If all this sounds faintly ridiculous, it is, a little. But far more than that, it is disturbing, unsettling, often deeply so, and undoubtedly, for all its flaws, riveting.

The credit for holding the film together rests on the shoulders of Isabelle Adjani; shoulders which must have attained a strength far beyond their apparent delicateness over the course of her career. 




It is remarkable that she is able to portray vulnerability when Anna needs to be vulnerable, and diabolical when Anna needs to be diabolical, and do both equally convincingly. It is mind-blowing that she is able to radiate both feelings at the same time. And yet, this is Isabelle Adjani. 

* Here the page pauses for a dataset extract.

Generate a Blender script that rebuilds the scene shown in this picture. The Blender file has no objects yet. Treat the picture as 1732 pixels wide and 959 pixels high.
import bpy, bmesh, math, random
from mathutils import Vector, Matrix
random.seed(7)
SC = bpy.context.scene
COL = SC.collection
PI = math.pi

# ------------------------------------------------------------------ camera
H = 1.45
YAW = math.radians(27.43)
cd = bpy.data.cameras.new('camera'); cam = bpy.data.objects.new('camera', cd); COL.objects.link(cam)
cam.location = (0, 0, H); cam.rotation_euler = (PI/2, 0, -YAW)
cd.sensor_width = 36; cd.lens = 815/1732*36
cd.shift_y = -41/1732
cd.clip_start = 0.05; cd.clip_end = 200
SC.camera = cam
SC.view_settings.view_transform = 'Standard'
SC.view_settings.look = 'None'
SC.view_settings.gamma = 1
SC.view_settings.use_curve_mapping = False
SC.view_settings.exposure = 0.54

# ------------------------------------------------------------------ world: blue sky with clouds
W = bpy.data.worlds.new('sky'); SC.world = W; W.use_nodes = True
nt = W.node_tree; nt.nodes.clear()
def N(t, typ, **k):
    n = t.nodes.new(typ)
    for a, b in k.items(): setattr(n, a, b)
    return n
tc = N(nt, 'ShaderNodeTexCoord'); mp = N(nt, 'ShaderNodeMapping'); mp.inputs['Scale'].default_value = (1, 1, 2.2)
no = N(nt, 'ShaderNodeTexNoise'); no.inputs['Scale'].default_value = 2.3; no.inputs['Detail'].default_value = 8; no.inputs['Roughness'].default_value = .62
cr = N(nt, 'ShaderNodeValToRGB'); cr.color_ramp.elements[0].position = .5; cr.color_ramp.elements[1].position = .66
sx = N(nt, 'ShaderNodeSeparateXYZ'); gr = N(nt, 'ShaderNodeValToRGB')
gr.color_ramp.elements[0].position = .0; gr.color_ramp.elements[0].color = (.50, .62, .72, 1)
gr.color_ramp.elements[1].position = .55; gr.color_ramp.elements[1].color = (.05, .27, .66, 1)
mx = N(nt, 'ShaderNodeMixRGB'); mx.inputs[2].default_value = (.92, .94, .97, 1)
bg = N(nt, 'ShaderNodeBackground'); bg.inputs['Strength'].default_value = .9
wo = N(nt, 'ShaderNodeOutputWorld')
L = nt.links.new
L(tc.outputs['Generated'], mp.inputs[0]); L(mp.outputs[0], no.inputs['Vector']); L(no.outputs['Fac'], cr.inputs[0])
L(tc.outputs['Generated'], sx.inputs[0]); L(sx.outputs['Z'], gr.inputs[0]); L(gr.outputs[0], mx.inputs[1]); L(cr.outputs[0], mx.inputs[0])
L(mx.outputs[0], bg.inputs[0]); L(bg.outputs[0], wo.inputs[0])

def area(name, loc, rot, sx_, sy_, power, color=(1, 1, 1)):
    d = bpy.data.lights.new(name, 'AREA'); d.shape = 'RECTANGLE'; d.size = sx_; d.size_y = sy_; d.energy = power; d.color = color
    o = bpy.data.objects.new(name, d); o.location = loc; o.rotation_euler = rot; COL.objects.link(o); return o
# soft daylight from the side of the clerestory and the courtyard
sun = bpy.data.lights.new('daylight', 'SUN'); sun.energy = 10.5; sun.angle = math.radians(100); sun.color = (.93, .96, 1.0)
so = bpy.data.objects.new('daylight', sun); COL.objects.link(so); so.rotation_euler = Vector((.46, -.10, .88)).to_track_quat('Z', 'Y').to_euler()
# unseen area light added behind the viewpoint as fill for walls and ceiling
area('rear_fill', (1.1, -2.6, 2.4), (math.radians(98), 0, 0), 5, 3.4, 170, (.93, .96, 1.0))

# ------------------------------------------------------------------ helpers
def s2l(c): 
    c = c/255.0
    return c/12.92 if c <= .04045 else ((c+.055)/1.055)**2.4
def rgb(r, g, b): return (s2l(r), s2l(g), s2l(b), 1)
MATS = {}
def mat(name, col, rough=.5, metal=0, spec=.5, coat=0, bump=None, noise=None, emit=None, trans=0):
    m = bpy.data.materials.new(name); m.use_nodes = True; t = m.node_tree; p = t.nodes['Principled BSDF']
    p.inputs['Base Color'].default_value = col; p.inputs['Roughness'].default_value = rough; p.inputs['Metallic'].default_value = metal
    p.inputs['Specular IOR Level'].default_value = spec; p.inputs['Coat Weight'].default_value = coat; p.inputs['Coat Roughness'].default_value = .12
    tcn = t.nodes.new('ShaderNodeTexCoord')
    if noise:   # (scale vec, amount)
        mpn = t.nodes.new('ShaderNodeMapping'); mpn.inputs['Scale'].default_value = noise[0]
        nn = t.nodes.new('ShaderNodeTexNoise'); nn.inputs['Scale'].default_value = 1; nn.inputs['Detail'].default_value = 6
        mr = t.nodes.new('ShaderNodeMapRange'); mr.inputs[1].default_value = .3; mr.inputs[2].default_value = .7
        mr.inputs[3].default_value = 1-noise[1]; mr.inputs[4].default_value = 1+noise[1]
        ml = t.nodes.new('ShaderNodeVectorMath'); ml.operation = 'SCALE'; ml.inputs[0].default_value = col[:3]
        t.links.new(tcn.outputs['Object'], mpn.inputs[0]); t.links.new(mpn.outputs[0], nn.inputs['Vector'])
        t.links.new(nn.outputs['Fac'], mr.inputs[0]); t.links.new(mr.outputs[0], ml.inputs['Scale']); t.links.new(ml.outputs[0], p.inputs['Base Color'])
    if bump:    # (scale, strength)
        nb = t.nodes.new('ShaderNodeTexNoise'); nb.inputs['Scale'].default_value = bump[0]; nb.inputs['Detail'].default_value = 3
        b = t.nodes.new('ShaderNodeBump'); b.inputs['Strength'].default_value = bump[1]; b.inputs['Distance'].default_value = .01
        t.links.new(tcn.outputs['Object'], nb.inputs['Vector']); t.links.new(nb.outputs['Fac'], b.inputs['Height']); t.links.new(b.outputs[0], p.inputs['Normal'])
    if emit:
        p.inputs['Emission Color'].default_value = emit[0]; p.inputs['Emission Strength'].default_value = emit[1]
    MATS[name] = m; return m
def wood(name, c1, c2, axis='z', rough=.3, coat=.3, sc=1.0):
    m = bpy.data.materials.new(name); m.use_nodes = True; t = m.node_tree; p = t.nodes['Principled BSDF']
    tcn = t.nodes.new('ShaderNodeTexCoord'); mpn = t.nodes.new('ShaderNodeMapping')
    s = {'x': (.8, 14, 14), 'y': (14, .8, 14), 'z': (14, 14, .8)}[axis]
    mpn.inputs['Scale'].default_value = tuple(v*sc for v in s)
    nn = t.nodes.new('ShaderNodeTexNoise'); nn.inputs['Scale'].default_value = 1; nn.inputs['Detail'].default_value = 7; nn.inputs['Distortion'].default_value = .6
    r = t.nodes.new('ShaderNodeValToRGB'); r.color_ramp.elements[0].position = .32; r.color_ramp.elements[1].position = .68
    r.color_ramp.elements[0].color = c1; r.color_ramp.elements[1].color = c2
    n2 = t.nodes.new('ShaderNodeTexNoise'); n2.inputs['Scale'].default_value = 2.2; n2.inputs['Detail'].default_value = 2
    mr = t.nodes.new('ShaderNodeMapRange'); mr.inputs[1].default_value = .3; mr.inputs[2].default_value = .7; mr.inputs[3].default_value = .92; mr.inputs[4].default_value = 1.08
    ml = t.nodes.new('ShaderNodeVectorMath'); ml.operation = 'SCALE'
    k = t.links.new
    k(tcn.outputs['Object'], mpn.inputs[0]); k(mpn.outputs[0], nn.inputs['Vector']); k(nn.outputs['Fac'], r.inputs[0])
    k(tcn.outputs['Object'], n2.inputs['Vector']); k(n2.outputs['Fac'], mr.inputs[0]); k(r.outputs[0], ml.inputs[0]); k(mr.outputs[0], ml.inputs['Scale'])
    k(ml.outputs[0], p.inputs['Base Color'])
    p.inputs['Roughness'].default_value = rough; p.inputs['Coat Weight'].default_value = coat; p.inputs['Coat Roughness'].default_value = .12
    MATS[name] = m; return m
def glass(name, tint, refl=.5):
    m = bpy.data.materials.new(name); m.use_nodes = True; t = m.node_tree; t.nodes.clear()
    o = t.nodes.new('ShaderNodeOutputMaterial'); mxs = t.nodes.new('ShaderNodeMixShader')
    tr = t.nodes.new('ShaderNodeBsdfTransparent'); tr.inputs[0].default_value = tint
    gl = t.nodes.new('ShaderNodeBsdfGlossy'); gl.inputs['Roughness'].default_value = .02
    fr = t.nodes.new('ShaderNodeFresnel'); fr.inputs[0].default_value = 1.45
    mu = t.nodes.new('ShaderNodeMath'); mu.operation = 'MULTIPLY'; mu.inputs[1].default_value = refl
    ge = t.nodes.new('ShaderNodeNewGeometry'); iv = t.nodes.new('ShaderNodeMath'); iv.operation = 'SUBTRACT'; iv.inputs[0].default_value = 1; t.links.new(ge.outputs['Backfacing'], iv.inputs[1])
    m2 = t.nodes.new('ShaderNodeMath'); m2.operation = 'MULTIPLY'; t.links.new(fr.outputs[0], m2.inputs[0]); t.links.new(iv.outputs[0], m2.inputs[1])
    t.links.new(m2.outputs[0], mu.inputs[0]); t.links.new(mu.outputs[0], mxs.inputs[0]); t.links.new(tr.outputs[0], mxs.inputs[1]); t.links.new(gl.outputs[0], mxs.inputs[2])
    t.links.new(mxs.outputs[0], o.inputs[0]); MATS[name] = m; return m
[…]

Had the film cast Judy Davis (as was planned when Adjani's agency turned Zulowski down), or anyone else, it is certain 'Possession' would have been yet another obscurity of European cinema, a 'neither here-nor-there' film that could not decide whether it was horror or drama or even what kind of horror it was. But Adjani did eventually come around, and so we end up with a film that is still a 'neither here-nor-there' film, but now it is a 'neither here-nor-there' film that has one of the finest actors in the world carrying out a role of a lifetime. Bringing her intense physicality to the film, Adjani makes Anna into a maddening, haunting creature whose every movement speaks volumes and fixes the viewers attention to the screen. Completely unpredictable as the character is, it is the talent of the actress at never letting the viewer know what to expect next, but making what happens next perfectly believable, that allows 'Possession' to rise above the disjointed nature of its script.

Whether I would positively recommend 'Possession', I do not know. It is something of an artefact, a film made by a Polish director in Cold War Germany using a divorce and creature horror to make a statement about separation that ends up being too close to gibberish to really have an impact. But it also features some extraordinary flourishes from actors who gave a lot of themselves to their roles, and whose subsequent careers rightly speak to their talents.

So I suppose i would leave it as something that, if you do choose to watch - should be watched at the viewers own risk.